• [Aim]:
Give the data again exactly, from its opening line through the line in which "MB(P[2]).tube([q + dd" appears.

• [Dataset excerpt]:
-------
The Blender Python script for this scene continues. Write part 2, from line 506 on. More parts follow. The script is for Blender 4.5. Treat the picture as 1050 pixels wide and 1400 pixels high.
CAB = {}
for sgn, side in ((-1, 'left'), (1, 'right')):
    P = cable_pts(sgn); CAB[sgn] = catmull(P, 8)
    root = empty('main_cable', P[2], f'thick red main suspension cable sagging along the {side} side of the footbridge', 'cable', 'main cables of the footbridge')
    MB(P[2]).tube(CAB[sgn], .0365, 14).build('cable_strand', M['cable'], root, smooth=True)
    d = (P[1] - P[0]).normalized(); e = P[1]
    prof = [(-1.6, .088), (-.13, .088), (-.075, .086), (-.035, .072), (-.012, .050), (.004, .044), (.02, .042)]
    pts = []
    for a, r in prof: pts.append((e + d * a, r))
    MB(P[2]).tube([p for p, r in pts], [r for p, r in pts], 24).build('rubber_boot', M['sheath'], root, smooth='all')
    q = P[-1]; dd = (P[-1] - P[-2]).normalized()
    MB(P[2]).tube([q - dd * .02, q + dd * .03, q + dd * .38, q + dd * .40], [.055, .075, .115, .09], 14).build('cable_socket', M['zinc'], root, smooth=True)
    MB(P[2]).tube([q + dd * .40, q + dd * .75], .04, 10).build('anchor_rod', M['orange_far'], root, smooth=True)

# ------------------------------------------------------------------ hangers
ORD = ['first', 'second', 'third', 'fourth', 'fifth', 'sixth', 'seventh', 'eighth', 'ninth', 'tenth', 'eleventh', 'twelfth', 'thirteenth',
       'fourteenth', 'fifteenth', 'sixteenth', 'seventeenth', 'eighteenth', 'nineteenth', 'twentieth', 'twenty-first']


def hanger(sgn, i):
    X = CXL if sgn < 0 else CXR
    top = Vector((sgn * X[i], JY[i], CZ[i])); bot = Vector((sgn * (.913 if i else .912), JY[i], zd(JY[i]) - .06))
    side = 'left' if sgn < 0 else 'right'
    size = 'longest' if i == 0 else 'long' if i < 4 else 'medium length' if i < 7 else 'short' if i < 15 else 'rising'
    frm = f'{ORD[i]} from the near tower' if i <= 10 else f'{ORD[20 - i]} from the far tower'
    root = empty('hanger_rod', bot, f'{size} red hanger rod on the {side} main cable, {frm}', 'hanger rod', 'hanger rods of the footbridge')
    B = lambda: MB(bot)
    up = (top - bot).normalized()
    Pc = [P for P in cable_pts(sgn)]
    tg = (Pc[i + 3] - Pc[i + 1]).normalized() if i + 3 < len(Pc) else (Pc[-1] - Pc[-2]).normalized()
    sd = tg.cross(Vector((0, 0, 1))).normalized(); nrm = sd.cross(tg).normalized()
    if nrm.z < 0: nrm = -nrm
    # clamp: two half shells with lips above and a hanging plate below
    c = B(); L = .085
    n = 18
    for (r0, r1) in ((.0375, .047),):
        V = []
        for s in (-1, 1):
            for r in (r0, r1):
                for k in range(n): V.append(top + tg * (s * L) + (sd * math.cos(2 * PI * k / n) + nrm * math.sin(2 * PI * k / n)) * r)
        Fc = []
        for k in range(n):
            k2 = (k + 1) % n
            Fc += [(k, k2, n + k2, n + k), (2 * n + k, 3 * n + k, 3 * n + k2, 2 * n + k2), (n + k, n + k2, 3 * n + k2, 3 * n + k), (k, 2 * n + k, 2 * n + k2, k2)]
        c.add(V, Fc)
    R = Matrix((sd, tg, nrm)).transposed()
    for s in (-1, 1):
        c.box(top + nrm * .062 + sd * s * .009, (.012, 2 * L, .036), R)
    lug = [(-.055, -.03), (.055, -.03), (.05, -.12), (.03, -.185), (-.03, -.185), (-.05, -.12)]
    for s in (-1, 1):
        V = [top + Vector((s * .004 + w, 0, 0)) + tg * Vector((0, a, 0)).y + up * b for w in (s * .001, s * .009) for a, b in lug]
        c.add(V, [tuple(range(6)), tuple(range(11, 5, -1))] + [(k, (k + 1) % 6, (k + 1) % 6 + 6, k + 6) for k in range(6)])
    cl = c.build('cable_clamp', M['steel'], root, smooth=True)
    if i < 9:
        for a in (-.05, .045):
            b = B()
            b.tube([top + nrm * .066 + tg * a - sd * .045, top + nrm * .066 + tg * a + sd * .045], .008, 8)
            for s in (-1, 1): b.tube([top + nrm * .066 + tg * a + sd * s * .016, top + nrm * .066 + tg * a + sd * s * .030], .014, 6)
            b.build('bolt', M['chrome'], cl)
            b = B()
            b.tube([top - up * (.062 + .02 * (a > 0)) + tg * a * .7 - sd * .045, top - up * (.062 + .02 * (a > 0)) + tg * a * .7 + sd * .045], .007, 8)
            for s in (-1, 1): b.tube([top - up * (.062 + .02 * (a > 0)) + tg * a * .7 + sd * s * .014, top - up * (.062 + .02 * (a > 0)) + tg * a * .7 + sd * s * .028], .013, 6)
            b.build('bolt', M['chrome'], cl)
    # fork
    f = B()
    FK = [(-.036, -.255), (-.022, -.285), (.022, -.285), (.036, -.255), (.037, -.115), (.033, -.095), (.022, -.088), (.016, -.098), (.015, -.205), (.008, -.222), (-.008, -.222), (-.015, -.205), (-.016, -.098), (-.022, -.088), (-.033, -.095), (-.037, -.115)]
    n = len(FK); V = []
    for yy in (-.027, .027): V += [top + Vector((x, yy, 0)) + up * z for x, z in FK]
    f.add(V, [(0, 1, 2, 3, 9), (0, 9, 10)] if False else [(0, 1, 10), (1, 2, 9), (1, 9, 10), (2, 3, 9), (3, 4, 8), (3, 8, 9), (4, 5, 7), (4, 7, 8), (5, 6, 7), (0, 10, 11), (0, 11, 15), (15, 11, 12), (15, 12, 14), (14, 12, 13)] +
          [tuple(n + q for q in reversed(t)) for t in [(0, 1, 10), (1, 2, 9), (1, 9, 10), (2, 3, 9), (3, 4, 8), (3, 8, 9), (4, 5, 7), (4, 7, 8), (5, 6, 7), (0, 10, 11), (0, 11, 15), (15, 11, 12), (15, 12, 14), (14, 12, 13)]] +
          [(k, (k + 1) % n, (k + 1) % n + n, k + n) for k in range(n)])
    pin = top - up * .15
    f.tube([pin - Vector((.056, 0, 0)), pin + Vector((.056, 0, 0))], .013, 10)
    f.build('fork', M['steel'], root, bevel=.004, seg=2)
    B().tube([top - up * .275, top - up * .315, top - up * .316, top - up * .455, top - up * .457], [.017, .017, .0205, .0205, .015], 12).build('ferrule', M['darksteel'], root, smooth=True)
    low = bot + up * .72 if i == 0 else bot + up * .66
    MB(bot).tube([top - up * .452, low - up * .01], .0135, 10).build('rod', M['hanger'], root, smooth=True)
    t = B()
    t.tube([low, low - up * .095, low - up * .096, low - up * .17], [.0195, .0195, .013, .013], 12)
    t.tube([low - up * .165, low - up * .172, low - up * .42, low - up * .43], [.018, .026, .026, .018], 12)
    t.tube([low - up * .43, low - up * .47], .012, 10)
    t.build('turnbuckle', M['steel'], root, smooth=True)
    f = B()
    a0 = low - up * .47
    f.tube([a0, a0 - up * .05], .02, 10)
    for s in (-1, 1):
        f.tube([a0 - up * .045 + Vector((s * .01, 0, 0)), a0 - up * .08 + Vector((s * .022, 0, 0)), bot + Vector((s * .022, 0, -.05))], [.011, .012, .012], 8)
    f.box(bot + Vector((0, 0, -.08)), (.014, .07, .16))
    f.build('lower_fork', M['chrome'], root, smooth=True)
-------
• [Response below]:
The Blender Python script for this scene continues. Write part 2, from line 506 on. More parts follow. The script is for Blender 4.5. Treat the picture as 1050 pixels wide and 1400 pixels high.
CAB = {}
for sgn, side in ((-1, 'left'), (1, 'right')):
    P = cable_pts(sgn); CAB[sgn] = catmull(P, 8)
    root = empty('main_cable', P[2], f'thick red main suspension cable sagging along the {side} side of the footbridge', 'cable', 'main cables of the footbridge')
    MB(P[2]).tube(CAB[sgn], .0365, 14).build('cable_strand', M['cable'], root, smooth=True)
    d = (P[1] - P[0]).normalized(); e = P[1]
    prof = [(-1.6, .088), (-.13, .088), (-.075, .086), (-.035, .072), (-.012, .050), (.004, .044), (.02, .042)]
    pts = []
    for a, r in prof: pts.append((e + d * a, r))
    MB(P[2]).tube([p for p, r in pts], [r for p, r in pts], 24).build('rubber_boot', M['sheath'], root, smooth='all')
    q = P[-1]; dd = (P[-1] - P[-2]).normalized()
    MB(P[2]).tube([q - dd * .02, q + dd * .03, q + dd * .38, q + dd * .40], [.055, .075, .115, .09], 14).build('cable_socket', M['zinc'], root, smooth=True)
    MB(P[2]).tube([q + dd * .40, q + dd * .75], .04, 10).build('anchor_rod', M['orange_far'], root, smooth=True)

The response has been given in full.